Student Question
What is a summary of Winthrop Jordan's The White Man's Burden?
Quick answer:
The White Man’s Burden is about attitudes and beliefs about Africans that can be found as early as the sixteenth century in England. These beliefs transferred to the English colonies and were the justification for slavery and then for segregation, repression, and prejudice towards African Americans after the Civil War and up to the present era.
The White Man’s Burden was published in 1973 by Winthrop Jordan, an historian from the University of Mississippi, whose research focused on the roots of racism. It is an abridgment of his 600 page seminal work White Over Black that had been published in 1968.
Jordan found that prejudicial attitudes towards Africans could be found in Elizabethan England in the mid-1600s. Black people were considered to be aligned with Satan and to be sexually deviant. They feared that if black and white populations intermingled, it would lead to biracialism, which would dilute their seemingly superior white society. These attitudes transferred to the English colonies and led colonists to believe white and black groups had to be kept apart. These beliefs justified slavery and the Black Codes that were enacted to control free blacks.
As Enlightenment thinking progressed in the eighteenth century, notable writers defended slavery and racial separation by concluding that blacks were mentally and morally inferior to whites, and they were therefore not entitled to the “inalienable rights” of white men. Although there were anti-slavery groups present, such as Quakers, they were firmly in the minority.

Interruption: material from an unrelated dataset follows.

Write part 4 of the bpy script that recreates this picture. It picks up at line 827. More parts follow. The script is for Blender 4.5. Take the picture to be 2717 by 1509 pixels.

Jordan recognizes that slavery was primarily an economic institution. However, the fear of both insurrection and of miscegenation leading to a breakdown of white society were the basis for racism. This fear of what they thought of as black sexuality and inferiority, attitudes and beliefs that Jordan traces from the sixteenth to the nineteenth centuries, are firmly entrenched for three centuries prior to the Civil War.